JUBA – A senior researcher at the Sudd Institute, a Juba-based research organization, has predicted that South Sudan’ oil will deplete in 50 years to come.
Nhial Tiitmamer, Director of the Environment and Natural Resources Program at the Sudd Institute, stressed the need to protect the environment for future generations.
“Sustainable development doesn’t mean that we must undermine our current needs [for human development] but means we must balance this with protecting the needs of future generations. In next 50 years, South Sudan’s oil will be depleted. The forests and trees we cut down today will be gone tomorrow,” he said.
Nhial, who is also a part-time lecturer at the University of Juba, called for action persevere the trees to avoid climatic change.
“They don’t come back unless we act.
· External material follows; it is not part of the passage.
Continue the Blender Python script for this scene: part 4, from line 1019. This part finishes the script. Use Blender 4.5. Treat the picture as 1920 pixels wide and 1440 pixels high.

Our substitutive rate needs to be equal to or more than our extractive rate,” said Nhial.
South Sudan exports its crude oil via pipeline from Heglig and Paloch to Khartoum and then to Port Sudan. To keep the oil flowing, it has invited international companies to participate in investment opportunities in its refining and infrastructure sectors.
South Sudan’s economic lifeblood is intertwined with that of Sudan. Both nations are oil-dependent, but South Sudan maintains the bulk of the region’s 3.5 billion barrels of proven oil reserves, while Sudan owns the export pipelines, the refineries and sea access.